Washington Law Review


Louise Harmon


This article presents a mosaic of interrelated meditations on how judges have dealt with the admissibility of dream talk, interspersed with short digressions on the meaning of dreams from a variety of historical and cultural perspectives. In Part I, I begin with theories about dreams from Aristotle, Hobbes, and others. I then tell the story of O.J. Simpson, wild dreamer extraordinaire, interrupted by a Freudian interlude and a speculation about the theories that the jurors may have silently applied to Simpson's dreams of killing his wife. In Part II, I present three wild dreamers from family court: a husband who dreams of his wife's car exploding, a father who dreams about the future, and a six-year-old girl who dreams of her own murder by her father.
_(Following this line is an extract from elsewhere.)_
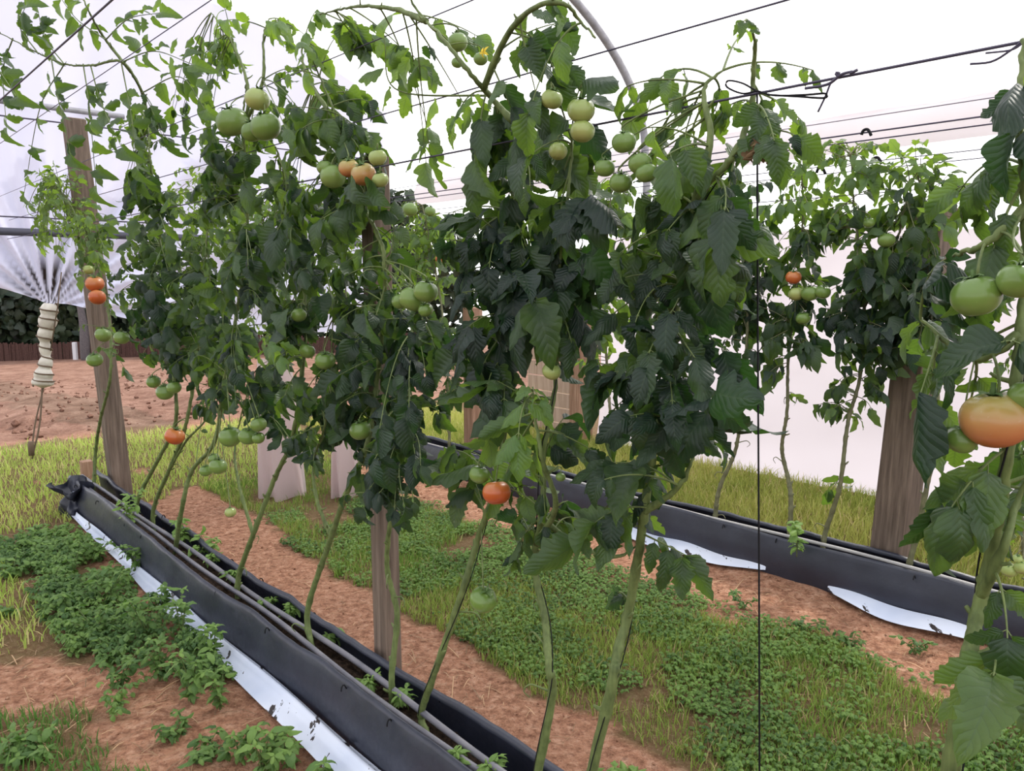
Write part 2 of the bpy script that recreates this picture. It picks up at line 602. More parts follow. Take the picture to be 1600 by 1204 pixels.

I explore how this girl would have fared under Carl Jung's theory of dreaming, or in the dreaming culture of the seventeenth century Iroquois. In Part III, I tell the story of the penultimate wild dreamer who dreamed he had killed a young woman (but had not) and ponder his confusion from the point of view of Descartes and the ancient Chinese philosopher Zhuang Zhou, ending with an interlude about what dreams mean in Tibetan Buddhism. In Part IV, I present the tale of the ultimate wild dreamer-a man who dreamed someone else had killed a young woman and ended up convicted of that crime.